▸ Task objective: Reproduce the top of the data verbatim, through and including the line that contains "for y_, z_ in".

** start of Dataset extract **

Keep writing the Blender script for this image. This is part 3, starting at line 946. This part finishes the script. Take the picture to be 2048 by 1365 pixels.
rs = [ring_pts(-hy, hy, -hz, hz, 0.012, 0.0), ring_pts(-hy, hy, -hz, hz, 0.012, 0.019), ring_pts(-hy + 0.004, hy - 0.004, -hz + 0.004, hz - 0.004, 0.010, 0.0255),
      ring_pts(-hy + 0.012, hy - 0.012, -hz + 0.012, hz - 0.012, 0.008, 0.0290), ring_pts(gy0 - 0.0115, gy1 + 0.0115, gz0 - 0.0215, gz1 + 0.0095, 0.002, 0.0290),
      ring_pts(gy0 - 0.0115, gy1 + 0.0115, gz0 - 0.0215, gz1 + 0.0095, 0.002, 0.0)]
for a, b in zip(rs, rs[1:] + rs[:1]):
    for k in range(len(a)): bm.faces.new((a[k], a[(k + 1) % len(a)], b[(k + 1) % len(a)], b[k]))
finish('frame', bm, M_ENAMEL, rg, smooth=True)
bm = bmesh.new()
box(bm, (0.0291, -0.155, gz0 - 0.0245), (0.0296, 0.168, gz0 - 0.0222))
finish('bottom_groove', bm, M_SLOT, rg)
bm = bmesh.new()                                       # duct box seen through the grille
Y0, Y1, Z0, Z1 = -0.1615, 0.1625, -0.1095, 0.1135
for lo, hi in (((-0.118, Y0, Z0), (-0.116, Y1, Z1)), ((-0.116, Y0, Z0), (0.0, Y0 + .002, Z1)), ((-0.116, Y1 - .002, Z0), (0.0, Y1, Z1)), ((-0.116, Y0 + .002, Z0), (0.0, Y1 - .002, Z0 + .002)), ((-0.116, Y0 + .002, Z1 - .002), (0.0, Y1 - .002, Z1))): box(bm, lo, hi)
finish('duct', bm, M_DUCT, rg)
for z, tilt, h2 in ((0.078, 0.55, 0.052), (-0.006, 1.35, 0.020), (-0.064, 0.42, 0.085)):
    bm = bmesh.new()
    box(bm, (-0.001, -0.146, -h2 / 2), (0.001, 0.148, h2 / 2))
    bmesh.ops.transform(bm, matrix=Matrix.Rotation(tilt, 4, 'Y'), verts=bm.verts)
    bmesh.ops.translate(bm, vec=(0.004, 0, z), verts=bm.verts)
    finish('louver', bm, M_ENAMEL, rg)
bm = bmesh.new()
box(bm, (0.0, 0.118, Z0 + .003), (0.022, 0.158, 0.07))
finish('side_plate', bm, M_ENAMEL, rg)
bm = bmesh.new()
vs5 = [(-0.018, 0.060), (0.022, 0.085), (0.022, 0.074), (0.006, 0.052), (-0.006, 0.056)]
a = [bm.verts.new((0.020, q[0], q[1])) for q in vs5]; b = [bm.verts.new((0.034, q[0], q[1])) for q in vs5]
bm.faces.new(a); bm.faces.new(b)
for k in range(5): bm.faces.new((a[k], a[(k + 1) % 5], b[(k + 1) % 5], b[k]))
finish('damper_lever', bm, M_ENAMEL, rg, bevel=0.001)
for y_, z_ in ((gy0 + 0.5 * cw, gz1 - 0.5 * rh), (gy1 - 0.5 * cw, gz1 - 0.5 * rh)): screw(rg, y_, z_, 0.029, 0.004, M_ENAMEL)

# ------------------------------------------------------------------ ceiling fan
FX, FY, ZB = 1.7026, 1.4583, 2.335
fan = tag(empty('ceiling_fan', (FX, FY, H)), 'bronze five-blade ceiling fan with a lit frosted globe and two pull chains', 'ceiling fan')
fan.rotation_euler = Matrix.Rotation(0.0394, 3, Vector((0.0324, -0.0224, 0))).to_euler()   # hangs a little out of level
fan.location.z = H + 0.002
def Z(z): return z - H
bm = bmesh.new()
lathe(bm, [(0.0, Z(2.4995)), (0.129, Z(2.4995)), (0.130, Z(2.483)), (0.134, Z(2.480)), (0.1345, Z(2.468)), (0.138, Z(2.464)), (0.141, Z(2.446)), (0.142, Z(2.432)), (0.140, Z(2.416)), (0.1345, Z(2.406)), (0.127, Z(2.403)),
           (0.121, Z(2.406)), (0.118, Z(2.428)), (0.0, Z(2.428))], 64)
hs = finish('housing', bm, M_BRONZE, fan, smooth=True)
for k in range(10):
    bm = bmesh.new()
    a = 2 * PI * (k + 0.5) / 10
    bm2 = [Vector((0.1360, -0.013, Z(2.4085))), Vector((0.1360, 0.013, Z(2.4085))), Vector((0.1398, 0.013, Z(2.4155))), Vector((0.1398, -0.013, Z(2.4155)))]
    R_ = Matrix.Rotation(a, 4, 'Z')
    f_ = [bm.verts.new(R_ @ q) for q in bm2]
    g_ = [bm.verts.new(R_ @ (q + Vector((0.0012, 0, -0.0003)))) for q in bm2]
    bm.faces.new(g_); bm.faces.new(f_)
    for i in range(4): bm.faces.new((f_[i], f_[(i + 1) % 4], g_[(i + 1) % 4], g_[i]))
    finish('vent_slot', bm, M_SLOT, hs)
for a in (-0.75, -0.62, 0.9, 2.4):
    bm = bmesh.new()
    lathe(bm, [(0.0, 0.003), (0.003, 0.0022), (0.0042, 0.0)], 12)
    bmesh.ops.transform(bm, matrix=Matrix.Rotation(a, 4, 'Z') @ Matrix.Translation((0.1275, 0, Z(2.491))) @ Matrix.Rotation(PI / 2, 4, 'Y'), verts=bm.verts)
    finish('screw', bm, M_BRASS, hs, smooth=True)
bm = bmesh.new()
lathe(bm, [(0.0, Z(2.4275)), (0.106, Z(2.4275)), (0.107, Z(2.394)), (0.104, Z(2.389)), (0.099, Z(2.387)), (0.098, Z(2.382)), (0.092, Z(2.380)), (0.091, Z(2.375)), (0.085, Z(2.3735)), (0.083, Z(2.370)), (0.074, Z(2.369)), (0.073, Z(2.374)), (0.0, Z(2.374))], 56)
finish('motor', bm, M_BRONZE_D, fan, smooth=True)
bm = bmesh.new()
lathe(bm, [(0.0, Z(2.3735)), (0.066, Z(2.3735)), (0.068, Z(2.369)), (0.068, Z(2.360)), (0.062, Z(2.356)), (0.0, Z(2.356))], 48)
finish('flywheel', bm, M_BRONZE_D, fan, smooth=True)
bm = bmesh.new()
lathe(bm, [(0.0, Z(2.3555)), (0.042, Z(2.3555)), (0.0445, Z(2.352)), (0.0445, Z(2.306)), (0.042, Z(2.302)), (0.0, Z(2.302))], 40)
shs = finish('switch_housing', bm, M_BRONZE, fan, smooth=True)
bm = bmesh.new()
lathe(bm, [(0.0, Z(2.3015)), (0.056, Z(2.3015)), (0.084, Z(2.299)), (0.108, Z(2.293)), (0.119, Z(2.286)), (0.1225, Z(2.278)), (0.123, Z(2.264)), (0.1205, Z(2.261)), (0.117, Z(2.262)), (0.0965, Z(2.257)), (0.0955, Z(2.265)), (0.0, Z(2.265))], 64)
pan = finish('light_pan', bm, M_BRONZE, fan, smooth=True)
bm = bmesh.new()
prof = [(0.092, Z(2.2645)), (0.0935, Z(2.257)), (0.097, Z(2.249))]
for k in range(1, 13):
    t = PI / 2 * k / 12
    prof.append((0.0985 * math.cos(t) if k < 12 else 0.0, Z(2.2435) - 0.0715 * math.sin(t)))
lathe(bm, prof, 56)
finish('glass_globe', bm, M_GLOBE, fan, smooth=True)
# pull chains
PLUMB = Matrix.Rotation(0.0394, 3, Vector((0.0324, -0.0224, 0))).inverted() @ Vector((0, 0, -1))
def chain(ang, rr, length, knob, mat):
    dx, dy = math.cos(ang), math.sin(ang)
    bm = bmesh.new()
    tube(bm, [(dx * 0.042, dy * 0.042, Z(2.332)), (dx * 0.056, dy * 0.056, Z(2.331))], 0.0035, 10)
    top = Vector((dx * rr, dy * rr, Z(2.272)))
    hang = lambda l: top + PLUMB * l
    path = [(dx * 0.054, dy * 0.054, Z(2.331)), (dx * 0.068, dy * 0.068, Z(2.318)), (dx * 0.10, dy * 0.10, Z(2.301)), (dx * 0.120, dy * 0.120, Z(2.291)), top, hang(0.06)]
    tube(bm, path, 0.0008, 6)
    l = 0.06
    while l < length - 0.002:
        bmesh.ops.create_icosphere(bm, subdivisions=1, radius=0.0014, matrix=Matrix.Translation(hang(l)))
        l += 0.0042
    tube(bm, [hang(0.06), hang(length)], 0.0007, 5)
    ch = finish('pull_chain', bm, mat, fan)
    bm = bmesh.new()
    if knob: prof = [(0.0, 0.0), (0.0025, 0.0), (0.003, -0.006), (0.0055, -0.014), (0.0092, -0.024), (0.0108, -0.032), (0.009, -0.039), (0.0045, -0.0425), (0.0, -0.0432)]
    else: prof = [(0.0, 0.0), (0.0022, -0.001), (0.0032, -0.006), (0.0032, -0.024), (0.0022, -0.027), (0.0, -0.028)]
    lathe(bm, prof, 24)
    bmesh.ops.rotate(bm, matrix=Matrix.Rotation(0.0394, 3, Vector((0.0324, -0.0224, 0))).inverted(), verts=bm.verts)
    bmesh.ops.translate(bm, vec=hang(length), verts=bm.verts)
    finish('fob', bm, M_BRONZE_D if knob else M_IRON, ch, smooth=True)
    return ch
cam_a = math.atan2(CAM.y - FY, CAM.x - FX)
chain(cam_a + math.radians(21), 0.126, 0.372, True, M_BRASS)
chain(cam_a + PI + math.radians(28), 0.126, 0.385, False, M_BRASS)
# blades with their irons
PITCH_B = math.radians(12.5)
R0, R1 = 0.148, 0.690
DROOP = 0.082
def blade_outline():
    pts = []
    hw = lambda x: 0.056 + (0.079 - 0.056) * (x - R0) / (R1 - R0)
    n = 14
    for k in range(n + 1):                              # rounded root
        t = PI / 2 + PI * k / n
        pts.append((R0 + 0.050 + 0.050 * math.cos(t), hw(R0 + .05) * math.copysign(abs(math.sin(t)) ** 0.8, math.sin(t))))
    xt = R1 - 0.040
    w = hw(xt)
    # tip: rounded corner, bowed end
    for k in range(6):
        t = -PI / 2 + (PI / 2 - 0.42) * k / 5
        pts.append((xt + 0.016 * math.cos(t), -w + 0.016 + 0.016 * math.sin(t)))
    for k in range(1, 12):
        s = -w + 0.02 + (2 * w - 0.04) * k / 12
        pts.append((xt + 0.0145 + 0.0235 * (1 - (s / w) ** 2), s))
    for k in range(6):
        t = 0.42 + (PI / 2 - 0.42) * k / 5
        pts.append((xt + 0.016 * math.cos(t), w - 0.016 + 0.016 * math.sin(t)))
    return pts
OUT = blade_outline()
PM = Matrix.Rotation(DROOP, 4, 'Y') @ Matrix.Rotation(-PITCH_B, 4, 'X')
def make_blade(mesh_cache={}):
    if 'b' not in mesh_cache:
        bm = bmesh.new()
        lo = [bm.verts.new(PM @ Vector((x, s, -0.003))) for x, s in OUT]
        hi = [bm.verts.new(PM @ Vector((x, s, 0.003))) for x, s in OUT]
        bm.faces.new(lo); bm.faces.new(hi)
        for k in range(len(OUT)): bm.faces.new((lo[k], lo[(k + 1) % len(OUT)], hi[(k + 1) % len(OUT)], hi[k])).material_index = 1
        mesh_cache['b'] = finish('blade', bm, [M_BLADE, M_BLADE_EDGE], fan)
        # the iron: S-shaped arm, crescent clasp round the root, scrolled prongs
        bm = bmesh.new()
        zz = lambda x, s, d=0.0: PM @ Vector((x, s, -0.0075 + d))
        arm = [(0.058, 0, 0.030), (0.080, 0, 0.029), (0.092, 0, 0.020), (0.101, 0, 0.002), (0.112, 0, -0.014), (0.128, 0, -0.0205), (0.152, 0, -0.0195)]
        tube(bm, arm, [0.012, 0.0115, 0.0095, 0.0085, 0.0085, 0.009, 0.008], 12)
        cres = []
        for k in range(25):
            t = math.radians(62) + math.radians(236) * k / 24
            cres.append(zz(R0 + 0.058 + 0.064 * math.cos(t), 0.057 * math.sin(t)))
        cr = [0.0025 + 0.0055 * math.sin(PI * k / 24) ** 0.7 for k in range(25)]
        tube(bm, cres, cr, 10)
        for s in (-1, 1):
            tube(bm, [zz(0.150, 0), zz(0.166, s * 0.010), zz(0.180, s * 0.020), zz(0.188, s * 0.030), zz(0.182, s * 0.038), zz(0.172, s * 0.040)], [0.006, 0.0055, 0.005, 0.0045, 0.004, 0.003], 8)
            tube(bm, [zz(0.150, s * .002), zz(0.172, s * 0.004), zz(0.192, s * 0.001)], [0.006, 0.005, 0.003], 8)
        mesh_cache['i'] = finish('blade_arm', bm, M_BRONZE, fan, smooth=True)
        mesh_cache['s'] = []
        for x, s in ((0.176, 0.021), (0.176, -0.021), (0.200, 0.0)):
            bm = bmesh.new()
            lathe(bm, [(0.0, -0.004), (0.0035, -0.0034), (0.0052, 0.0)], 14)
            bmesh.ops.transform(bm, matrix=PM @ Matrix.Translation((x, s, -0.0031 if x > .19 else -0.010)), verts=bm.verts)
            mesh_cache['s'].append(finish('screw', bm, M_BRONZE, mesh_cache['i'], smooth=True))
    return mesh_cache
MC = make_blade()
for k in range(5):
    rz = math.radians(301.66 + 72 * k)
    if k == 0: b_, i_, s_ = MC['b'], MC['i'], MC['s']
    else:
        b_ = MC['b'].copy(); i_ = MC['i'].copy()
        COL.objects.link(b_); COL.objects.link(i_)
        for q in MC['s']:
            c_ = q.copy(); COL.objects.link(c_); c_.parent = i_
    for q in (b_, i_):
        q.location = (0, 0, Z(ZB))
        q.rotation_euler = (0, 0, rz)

** end of Dataset extract **

▸ Answer to this problem:
Keep writing the Blender script for this image. This is part 3, starting at line 946. This part finishes the script. Take the picture to be 2048 by 1365 pixels.
rs = [ring_pts(-hy, hy, -hz, hz, 0.012, 0.0), ring_pts(-hy, hy, -hz, hz, 0.012, 0.019), ring_pts(-hy + 0.004, hy - 0.004, -hz + 0.004, hz - 0.004, 0.010, 0.0255),
      ring_pts(-hy + 0.012, hy - 0.012, -hz + 0.012, hz - 0.012, 0.008, 0.0290), ring_pts(gy0 - 0.0115, gy1 + 0.0115, gz0 - 0.0215, gz1 + 0.0095, 0.002, 0.0290),
      ring_pts(gy0 - 0.0115, gy1 + 0.0115, gz0 - 0.0215, gz1 + 0.0095, 0.002, 0.0)]
for a, b in zip(rs, rs[1:] + rs[:1]):
    for k in range(len(a)): bm.faces.new((a[k], a[(k + 1) % len(a)], b[(k + 1) % len(a)], b[k]))
finish('frame', bm, M_ENAMEL, rg, smooth=True)
bm = bmesh.new()
box(bm, (0.0291, -0.155, gz0 - 0.0245), (0.0296, 0.168, gz0 - 0.0222))
finish('bottom_groove', bm, M_SLOT, rg)
bm = bmesh.new()                                       # duct box seen through the grille
Y0, Y1, Z0, Z1 = -0.1615, 0.1625, -0.1095, 0.1135
for lo, hi in (((-0.118, Y0, Z0), (-0.116, Y1, Z1)), ((-0.116, Y0, Z0), (0.0, Y0 + .002, Z1)), ((-0.116, Y1 - .002, Z0), (0.0, Y1, Z1)), ((-0.116, Y0 + .002, Z0), (0.0, Y1 - .002, Z0 + .002)), ((-0.116, Y0 + .002, Z1 - .002), (0.0, Y1 - .002, Z1))): box(bm, lo, hi)
finish('duct', bm, M_DUCT, rg)
for z, tilt, h2 in ((0.078, 0.55, 0.052), (-0.006, 1.35, 0.020), (-0.064, 0.42, 0.085)):
    bm = bmesh.new()
    box(bm, (-0.001, -0.146, -h2 / 2), (0.001, 0.148, h2 / 2))
    bmesh.ops.transform(bm, matrix=Matrix.Rotation(tilt, 4, 'Y'), verts=bm.verts)
    bmesh.ops.translate(bm, vec=(0.004, 0, z), verts=bm.verts)
    finish('louver', bm, M_ENAMEL, rg)
bm = bmesh.new()
box(bm, (0.0, 0.118, Z0 + .003), (0.022, 0.158, 0.07))
finish('side_plate', bm, M_ENAMEL, rg)
bm = bmesh.new()
vs5 = [(-0.018, 0.060), (0.022, 0.085), (0.022, 0.074), (0.006, 0.052), (-0.006, 0.056)]
a = [bm.verts.new((0.020, q[0], q[1])) for q in vs5]; b = [bm.verts.new((0.034, q[0], q[1])) for q in vs5]
bm.faces.new(a); bm.faces.new(b)
for k in range(5): bm.faces.new((a[k], a[(k + 1) % 5], b[(k + 1) % 5], b[k]))
finish('damper_lever', bm, M_ENAMEL, rg, bevel=0.001)
for y_, z_ in ((gy0 + 0.5 * cw, gz1 - 0.5 * rh), (gy1 - 0.5 * cw, gz1 - 0.5 * rh)): screw(rg, y_, z_, 0.029, 0.004, M_ENAMEL)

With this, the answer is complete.